That would signal an end to a $3.80 per thousand gallons rate for Craven County residential water users of the average 5,000-gallon usage, a rate sometimes half that or their neighbors on other systems.
Such a plant could well provide the county’s water needs 20 years into the future but will also end an era of cheap water for county residents who now have the lowest rate in the region.
Craven County commissioners are the water board members and they voted to use $428,000 of water system reserve money to further explore the viability of a nanofiltration system that would ultimately cost about $35 million.
The initial money would be spent for seven separate steps, some happening simultaneously, that show consulting water engineering firm McKim and Creed and the county whether it is the best system for meeting county water needs. The most expensive single step is $150,000 for test-well drilling.
The county, along with 15 others in the region, has been dealing since 2002 with an unfunded state requirement to reduce its draw from the Black Creek aquifer by 75 percent before 2018, said Rusty Hayes, Craven County Water System director.
Hayes said the county has done well in meeting the requirement through conservation efforts and drilling additional wells in the PeeDee aquifer. The system pumps about 1.9 million gallons a day now but must provide water for peak use requirements that get higher with growth.
A transfer of additional Craven County Industrial Park water customers to New Bern’s system was approved by the water board on Monday, along with the transfer of some county-owned assets and easements. That will free additional capacity but still leave only about 300,000 gallons for new allocation until a new source can be secured.
The water board tabled a request on Monday for a county commitment of 60,000 gallons per day for a proposed subdivision between New Bern and Havelock because of capacity concerns.
“We’re not trying to stop growth,” said Jason Jones, chairman, but want to be even-handed.
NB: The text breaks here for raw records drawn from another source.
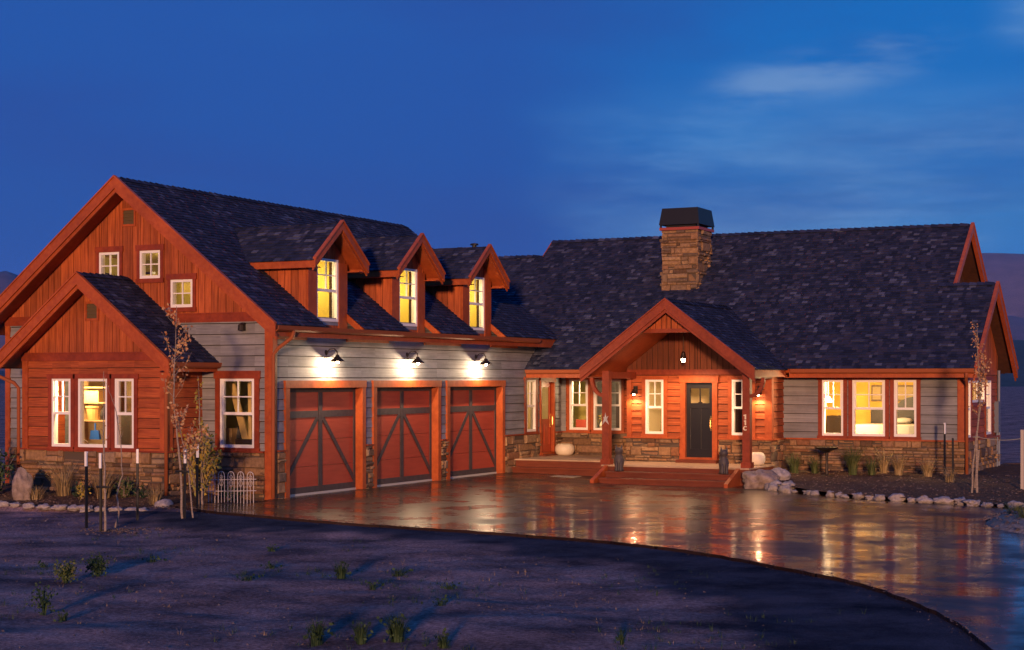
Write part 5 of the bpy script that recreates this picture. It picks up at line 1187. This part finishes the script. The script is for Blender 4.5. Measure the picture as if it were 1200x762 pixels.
m_ = MB(); m_.box(-4.28, -4.05, .6, .75, 3.91, 5.2); m_.box(-4.05, -3.72, .62, .73, 4.95, 5.0); o = m_.build('coat_rack', DARKBROWN); tag(o, 'dark rack inside the middle small upper gable window', 'rack')
# dining corner behind the recess windows
m_ = MB(); m_.box(.14, .46, 15.45, 15.51, .8, 1.36); m_.box(.12, .50, 15.1, 15.45, .78, .84); 
for a in (.14, .44):
    for b in (15.12, 15.42): m_.box(a, a+.04, b, b+.04, .36, .78)
o = m_.build('dining_chair', plain('red_fabric', (.45, .07, .04), .8)); tag(o, 'red dining chair behind the first recess window', 'chair')
m_ = MB(); m_.box(.62, 1.75, 15.25, 16.1, 1.07, 1.11)
for a in (.66, 1.65):
    for b in (15.3, 16.0): m_.box(a, a+.06, b, b+.06, .36, 1.07)
o = m_.build('dining_table', DARKBROWN); tag(o, 'dark dining table behind the wider recess window', 'table')
m_ = MB(); m_.lathe([(.06, 0), (.09, .08), (.05, .18), (.04, .2)], (.98, 15.5, 1.112), 12); o = m_.build('flower_vase', plain('pale_vase', (.6, .55, .45), .4))
f = MB(); r = random.Random(3)
for _ in range(60): leaf(f, Vector((.98+r.gauss(0, .07), 15.5+r.gauss(0, .07), 1.40+r.gauss(0, .06))), .06, r)
f.build('flowers', YELLOWLEAF, o); tag(o, 'vase of yellow-green flowers on the dining table', 'vase')
m_ = MB(); m_.lathe([(.03, 0), (.035, .16), (.005, .20)], (.80, 15.4, 1.112), 10); o = m_.build('candle', emit('candle_glow', (1, .6, .25), 5)); tag(o, 'glowing candle beside the vase of flowers', 'candle')
m_ = MB()
for k in range(8):
    xa, xb = -.02+.03*k, -.02+.03*(k+1); m_.face([(xa, 15.0+.02*(k % 2), .4), (xb, 15.0+.02*((k+1) % 2), .4), (xb, 15.0+.02*((k+1) % 2), 2.66), (xa, 15.0+.02*(k % 2), 2.66)])
o = m_.build('curtain', plain('red_curtain', (.30, .10, .06), .9)); tag(o, 'reddish curtain behind the first recess window', 'curtain')
m_ = MB(); m_.box(.95, 2.0, 16.6, 17.1, .36, 2.5); o = m_.build('kitchen_cupboard', DARKBROWN); tag(o, 'tall dark cupboard seen at the right of the wider recess window', 'cupboard')
leafy((4.22, 12.25, 1.0), .45, .10, DKGREEN, 70, 'small potted greenery on the sill of the narrow entry window', 'houseplant', 'houseplant', lsize=.05)
m_ = MB(); m_.box(3.95, 4.5, 12.1, 12.4, .42, .97); o = m_.build('plant_stand', WOODIN); tag(o, 'wooden stand under the greenery in the narrow entry window', 'stand')
m_ = MB(); m_.box(6.2, 6.95, 12.25, 12.6, .42, 2.5); o = m_.build('bookcase', DARKBROWN); tag(o, 'dark bookcase behind the window right of the front door', 'bookcase')
# ------------------------------------------------------------------ far country
def ridge(name, az0, az1, dist, depth, prof, mat, seed, n=80):
    """hill range as a solid slope: az in degrees clockwise from +y, prof(t) crest height"""
    vs = []; m = 10; cx_, cy_ = 20.0, -28.7
    for i in range(n+1):
        t = i/n; az = R(az0+(az1-az0)*t); h = prof(t)
        for j in range(m+1):
            s_ = j/m; d = dist+depth*(s_-.5)*2; z = h*math.sin(math.pi*min(1, s_*1.0))**1.2
            z *= 1+.10*mnoise.noise((i*.35, j*.7, seed)); vs.append((cx_+math.sin(az)*d, cy_+math.cos(az)*d, z-2))
    fs = [(i*(m+1)+j, (i+1)*(m+1)+j, (i+1)*(m+1)+j+1, i*(m+1)+j+1) for i in range(n) for j in range(m)]
    me = bpy.data.meshes.new(name); me.from_pydata(vs, [], fs); me.materials.append(mat); me.polygons.foreach_set('use_smooth', [True]*len(fs))
    o = bpy.data.objects.new(name, me); COL.objects.link(o); tag(o, kind='structure'); return o
HILL = grainy('hill_scrub', (.10, .07, .085), (.17, .12, .14), (.01, .01, .01), 1.2, 6, bump=0)
WOODED = grainy('wooded_slope', (.018, .026, .022), (.05, .06, .05), (.05, .05, .05), 1.5, 6, bump=0)
def wob(t, s, a=1): return a*mnoise.noise((t*6, s, 0))+.4*a*mnoise.noise((t*17, s, 4))
ridge('hills', -48, 35, 4200, 900, lambda t: 165+wob(t, 3, 60)+95*math.exp(-((t-.047)/.022)**2), HILL, 1, 200)
ridge('hills', -30, 40, 8200, 1500, lambda t: 690*math.exp(-((t-.38)/.30)**2)+wob(t, 9, 60), HILL, 2)
ridge('wooded_hills', -25, 45, 900, 260, lambda t: 27+wob(t, 5, 6), WOODED, 3)
ridge('wooded_hills', -75, -35, 1500, 360, lambda t: 12+wob(t, 15, 6), WOODED, 4)
CONI = by_island('far_foliage', [(0, (.012, .022, .016)), (1, (.045, .06, .04))], bump=0)
def far_tree(x, y, h, w, label, seed):
    r = random.Random(seed); root = empty('tree', label, 'tree', (x, y, -.3), 'dark trees beyond the house'); t_ = MB(); t_.tube([(0, 0, 0), (.1, 0, h*.5), (.05, 0, h*.9)], [.16, .1, .03], 7); t_.build('trunk', plain('dark_bark', (.05, .035, .03), .9), root)
    f = MB()
    for _ in range(900):
        zz = r.random()**.8; rad = w*(.35+.65*math.sin(math.pi*min(1, zz*.9+.1)))*r.random()**.5; a = r.uniform(0, 6.28); rad *= .75+.5*mnoise.noise((math.cos(a)*1.5, math.sin(a)*1.5, zz*4+seed))
        leaf(f, Vector((math.cos(a)*rad, math.sin(a)*rad, h*(.12+.88*zz))), .32, r)
    f.build('crown', CONI, root)
for k, (x, y, h, w, l) in enumerate(((27.5, 62, 2.6, 2.2, 'low dark round tree in the field past the right end of the house'), (32, 70, 3.6, 2.6, 'taller dark tree at the right picture edge far behind the post'), (25, 84, 2.2, 2.4, 'small dark tree half hidden behind the right gable wall'))): far_tree(x, y, h, w, l, k+3)
m_ = MB()
pb = empty('pale_building', 'long pale flat building on the distant slope at the right picture edge', 'building', (168, 640, 20))
for (a, b, c, d, e) in ((-9, 6, -5, 5, 5.5), (6.02, 22, -6, 6, 8), (22.02, 40, -5, 5, 4.5)):
    m_ = MB(); m_.box(a, b, c, d, -6, e); m_.build('wall', plain('pale_far_wall', (.62, .64, .66), .8), pb)

# ------------------------------------------------------------------ evening air
def build_haze():
    m = bpy.data.materials.new('evening_haze'); m.use_nodes = True; nt = m.node_tree; nt.nodes.clear()
    o = nt.nodes.new('ShaderNodeOutputMaterial'); v = nt.nodes.new('ShaderNodeVolumePrincipled'); v.inputs['Density'].default_value = .00005; v.inputs['Color'].default_value = (.20, .42, 1.0, 1); v.inputs['Anisotropy'].default_value = 0
    nt.links.new(v.outputs[0], o.inputs['Volume'])
    h_ = MB(); h_.box(-9000, 9000, -6100, 9900, -16, 760); tag(h_.build('haze', m), kind='stuff')
build_haze()
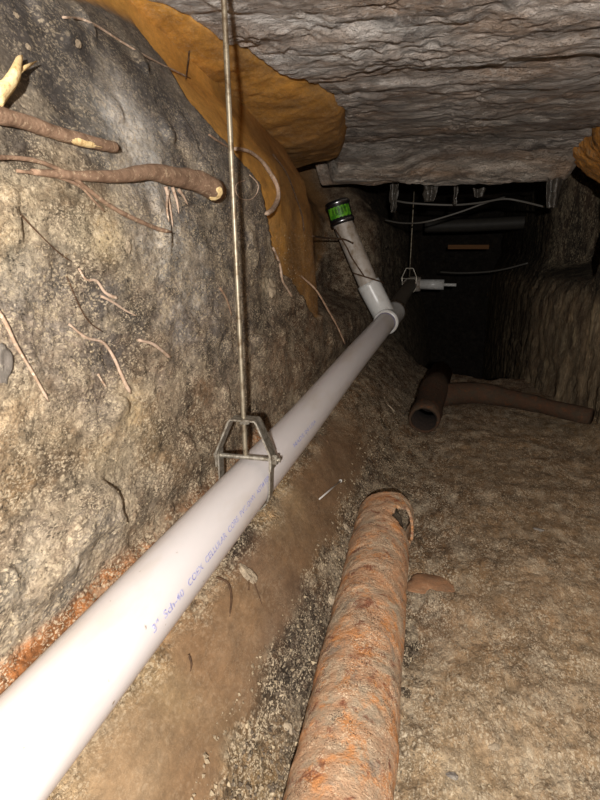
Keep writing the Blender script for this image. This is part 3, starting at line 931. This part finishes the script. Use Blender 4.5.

Commissioner Steve Tyson said: “We really need to fast-track this project or we can stymie growth in this county.”
Eberle told the board that studies the firm has done for the county show the lower Cape Fear aquifer to be its best choice for taste and purity and the nanofiltration system to be the most cost-effective for purity and taste equal to what county water customers now receive.
He said the nanofiltration membrane treatment is not necessarily cheaper to build but would be less expensive to operate, produce better water, and be more environmentally friendly than some other methods. Plants using that technology now operate in Belhaven and New Hanover County and one is set to open in Jacksonville on Nov. 1.
The system uses salt as a primary filtering ingredient and removes iron and water hardness and alkalinity and discharges into an appropriate brackish or tidal estuary after aerating the water.
At least 13 water-related permits are required and are a part of the process funded by the water board on Monday.
The projected 2013 timeframe would deliver 3 million gallons per day and put in place phase one infrastructure for a 4.5 million-per-day system.
Eberle said if everything clicked perfectly in planning and construction, two years was the quickest time a plant like this could be operational.
The plant is expected to be built in the southeastern section of the county but land or easements have not been purchased. That cost was a question mark at the end of Eberle’s cost chart.